Pilots’ Reaction to Wind-Shear Alert Questioned
CHARLOTTE, N.C. — Documents filed in the investigation of the USAir crash here last July raise questions about the response of the pilots to a wind-shear condition that apparently hurled the DC-9 to the ground, killing 37 of the 57 aboard.
While mystery still shrouds the causes of the more recent USAir crash in Pittsburgh, Pa., that claimed 132 lives, sources close to the probe here say investigators are all but certain that a powerful thunderstorm--and the violent winds that it spawned--was the major factor in the Charlotte crash.
Still uncertain, however, is how well the cockpit crew--pilot Michael Greenlee, 38, and co-pilot James Phillip Hayes, 41--reacted to the growing emergency as Flight 1016 prepared to land at Charlotte-Douglas International Airport.
Questions also have arisen whether air traffic controllers adequately relayed information about the worsening weather to the cockpit crew.
Both Greenlee and Hayes survived the crash and are scheduled to testify today at the National Transportation Safety Board hearings that began here Monday.
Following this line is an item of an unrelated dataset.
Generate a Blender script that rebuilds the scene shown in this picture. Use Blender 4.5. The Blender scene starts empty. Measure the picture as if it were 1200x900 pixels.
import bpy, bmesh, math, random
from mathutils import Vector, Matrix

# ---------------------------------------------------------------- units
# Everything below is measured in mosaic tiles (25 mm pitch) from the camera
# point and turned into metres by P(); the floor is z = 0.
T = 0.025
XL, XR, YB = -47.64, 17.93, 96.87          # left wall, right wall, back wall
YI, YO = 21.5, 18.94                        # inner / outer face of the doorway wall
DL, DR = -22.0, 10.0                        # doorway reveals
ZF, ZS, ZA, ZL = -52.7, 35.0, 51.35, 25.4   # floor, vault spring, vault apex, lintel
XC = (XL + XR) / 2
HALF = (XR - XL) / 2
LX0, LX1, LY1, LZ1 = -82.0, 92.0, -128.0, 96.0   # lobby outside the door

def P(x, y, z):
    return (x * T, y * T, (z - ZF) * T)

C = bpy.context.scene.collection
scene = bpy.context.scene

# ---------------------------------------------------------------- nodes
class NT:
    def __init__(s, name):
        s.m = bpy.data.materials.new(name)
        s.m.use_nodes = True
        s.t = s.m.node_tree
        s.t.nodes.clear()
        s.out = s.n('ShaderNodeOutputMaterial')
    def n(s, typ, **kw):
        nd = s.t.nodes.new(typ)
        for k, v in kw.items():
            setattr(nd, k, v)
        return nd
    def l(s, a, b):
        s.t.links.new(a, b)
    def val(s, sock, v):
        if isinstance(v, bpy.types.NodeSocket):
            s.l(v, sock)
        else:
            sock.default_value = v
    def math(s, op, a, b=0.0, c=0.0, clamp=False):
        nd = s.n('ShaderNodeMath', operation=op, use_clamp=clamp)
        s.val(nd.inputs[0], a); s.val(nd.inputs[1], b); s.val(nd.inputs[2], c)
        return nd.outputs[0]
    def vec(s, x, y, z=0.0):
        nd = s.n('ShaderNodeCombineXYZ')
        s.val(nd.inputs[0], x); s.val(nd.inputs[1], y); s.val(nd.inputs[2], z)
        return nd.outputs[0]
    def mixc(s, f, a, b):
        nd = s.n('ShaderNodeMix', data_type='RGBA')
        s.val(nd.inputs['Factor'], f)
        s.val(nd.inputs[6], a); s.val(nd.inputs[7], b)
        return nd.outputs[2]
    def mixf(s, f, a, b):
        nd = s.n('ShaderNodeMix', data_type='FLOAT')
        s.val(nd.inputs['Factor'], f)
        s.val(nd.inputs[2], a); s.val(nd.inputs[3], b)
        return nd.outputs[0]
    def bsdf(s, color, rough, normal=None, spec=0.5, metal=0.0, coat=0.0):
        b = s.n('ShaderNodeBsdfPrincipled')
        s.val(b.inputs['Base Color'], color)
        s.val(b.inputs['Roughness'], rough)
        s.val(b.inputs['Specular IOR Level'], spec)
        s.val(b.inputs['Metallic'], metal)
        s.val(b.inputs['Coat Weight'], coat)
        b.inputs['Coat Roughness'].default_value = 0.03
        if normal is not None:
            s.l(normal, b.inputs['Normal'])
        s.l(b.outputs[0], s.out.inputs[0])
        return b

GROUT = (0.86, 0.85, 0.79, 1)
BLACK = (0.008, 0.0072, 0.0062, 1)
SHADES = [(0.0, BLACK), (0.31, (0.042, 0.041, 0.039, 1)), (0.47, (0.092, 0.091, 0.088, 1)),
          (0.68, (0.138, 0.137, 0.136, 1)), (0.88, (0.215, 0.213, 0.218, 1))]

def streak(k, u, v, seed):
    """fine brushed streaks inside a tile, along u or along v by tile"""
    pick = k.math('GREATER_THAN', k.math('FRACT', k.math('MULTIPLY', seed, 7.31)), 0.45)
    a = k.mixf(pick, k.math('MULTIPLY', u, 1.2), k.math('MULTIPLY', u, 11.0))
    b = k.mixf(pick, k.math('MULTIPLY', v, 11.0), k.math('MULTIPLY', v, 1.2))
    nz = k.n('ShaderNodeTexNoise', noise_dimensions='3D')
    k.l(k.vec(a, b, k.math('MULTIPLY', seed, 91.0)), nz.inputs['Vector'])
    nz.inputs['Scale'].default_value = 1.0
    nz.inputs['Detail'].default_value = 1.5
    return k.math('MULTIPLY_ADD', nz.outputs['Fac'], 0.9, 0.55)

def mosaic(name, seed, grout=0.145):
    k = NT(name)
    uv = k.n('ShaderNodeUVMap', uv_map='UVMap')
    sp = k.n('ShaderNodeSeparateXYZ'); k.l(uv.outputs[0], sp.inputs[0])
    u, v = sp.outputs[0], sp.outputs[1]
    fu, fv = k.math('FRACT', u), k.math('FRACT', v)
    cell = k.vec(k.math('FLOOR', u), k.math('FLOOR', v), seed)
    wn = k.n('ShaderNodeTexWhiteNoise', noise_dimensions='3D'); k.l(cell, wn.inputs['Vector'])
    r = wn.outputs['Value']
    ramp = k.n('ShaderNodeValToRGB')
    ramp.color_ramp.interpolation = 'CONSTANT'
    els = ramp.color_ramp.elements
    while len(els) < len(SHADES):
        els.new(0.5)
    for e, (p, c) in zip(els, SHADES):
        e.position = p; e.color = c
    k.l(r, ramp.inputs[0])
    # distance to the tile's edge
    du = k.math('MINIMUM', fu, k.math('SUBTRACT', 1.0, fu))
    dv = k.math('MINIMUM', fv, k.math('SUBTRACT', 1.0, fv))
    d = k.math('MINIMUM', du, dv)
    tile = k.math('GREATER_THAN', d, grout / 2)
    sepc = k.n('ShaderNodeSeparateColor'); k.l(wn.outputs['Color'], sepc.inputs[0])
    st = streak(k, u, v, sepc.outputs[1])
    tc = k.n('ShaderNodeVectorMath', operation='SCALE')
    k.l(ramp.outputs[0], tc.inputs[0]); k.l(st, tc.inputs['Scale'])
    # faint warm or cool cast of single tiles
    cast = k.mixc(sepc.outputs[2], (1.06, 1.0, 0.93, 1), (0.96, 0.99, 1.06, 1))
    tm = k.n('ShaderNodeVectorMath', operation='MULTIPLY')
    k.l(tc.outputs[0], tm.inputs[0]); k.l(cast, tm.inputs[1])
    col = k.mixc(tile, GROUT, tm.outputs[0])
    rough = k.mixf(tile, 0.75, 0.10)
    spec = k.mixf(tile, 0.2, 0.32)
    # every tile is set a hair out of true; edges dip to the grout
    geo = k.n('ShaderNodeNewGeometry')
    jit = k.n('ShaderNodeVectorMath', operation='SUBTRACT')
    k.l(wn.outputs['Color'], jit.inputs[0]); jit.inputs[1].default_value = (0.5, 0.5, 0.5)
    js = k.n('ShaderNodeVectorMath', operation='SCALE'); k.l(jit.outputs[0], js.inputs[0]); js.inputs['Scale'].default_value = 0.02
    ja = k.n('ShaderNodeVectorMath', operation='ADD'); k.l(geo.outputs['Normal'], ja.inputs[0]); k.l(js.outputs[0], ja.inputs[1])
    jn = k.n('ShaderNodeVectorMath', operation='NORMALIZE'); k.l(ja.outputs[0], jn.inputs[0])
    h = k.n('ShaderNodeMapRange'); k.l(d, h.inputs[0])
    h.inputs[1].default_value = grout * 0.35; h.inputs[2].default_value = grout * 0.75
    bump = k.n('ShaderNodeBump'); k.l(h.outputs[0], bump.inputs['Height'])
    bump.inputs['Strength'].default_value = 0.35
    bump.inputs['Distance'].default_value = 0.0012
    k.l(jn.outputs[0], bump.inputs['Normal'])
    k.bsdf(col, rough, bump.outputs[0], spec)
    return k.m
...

According to investigators’ reports, Hayes was at the controls as the jetliner descended toward Charlotte after a 31-minute flight from Columbia, S.C.
National Weather Service meteorologists testified Monday that there were major thunderstorms in the area at the time, but an air traffic controller at the airport then testified that none of these storms seemed to pose a special hazard to any particular flight.
A weather message broadcast by the airport tower to all planes in the area at 6:23 p.m. made no mention of the thunderstorms.
The Air Line Pilots Assn. argued Monday that the cockpit crew was not aware of any impending problems, but the cockpit voice recorder suggests otherwise.
After Hayes noted the heavy rain they were encountering, Greenlee told Hayes that they might have to abort the landing and fly a right-turn “go-around” for a second attempt. Hayes agreed.
Greenlee then said there was “a chance of a shear.”
He was referring to the possibility of wind shear--a sudden shift in the direction and velocity of localized gusts.
A particularly dangerous form of wind shear is a microburst--a violent downdraft in the center of a thunderstorm. A plane flying through a microburst near the ground first encounters strong head winds; then strong tail winds deprive it of the lift needed to keep it aloft.
That, investigators say, is apparently what happened to Flight 1016.
At 6:40 p.m., the airport control tower issued a warning: “Wind shear alert.” The dangerous winds were reported to the right of Flight 1016. The warning was repeated 12 seconds later.
Two planes on the ground elected to delay their takeoffs, but Greenlee and Hayes continued their approach.
As the DC-9 hurtled into the storm, sensors in the cockpit and on the ground indicated that strong tail winds from the microburst began affecting the craft.
“Take it around, go to the right!” Greenlee ordered. “Max power!”
For some reason, as yet unexplained, Greenlee then ordered Hayes to “push it down,” apparently telling his co-pilot to lower the plane’s nose--an unorthodox procedure in either a go-around or a wind-shear situation.
According to investigators, Hayes applied full power, but he also raised the nose--standard procedure in such circumstances. The plane, which was beginning a turn to the right, rose a little, then started to sink again.
In another unorthodox move, Greenlee then placed his hand over Hayes’ on the throttles, attempting to take over the controls without telling Hayes that he was doing so.
Each pilot later claimed to have been in control of the plane, raising the specter that there was confusion in the cockpit.
Investigators said that “both pilots described feeling as though the aircraft had dropped out from under them.”
The plane slammed into the ground about 2,200 feet to the right of the runway, carving a 1,100-foot swath through a grove of trees before breaking up and bursting into flame.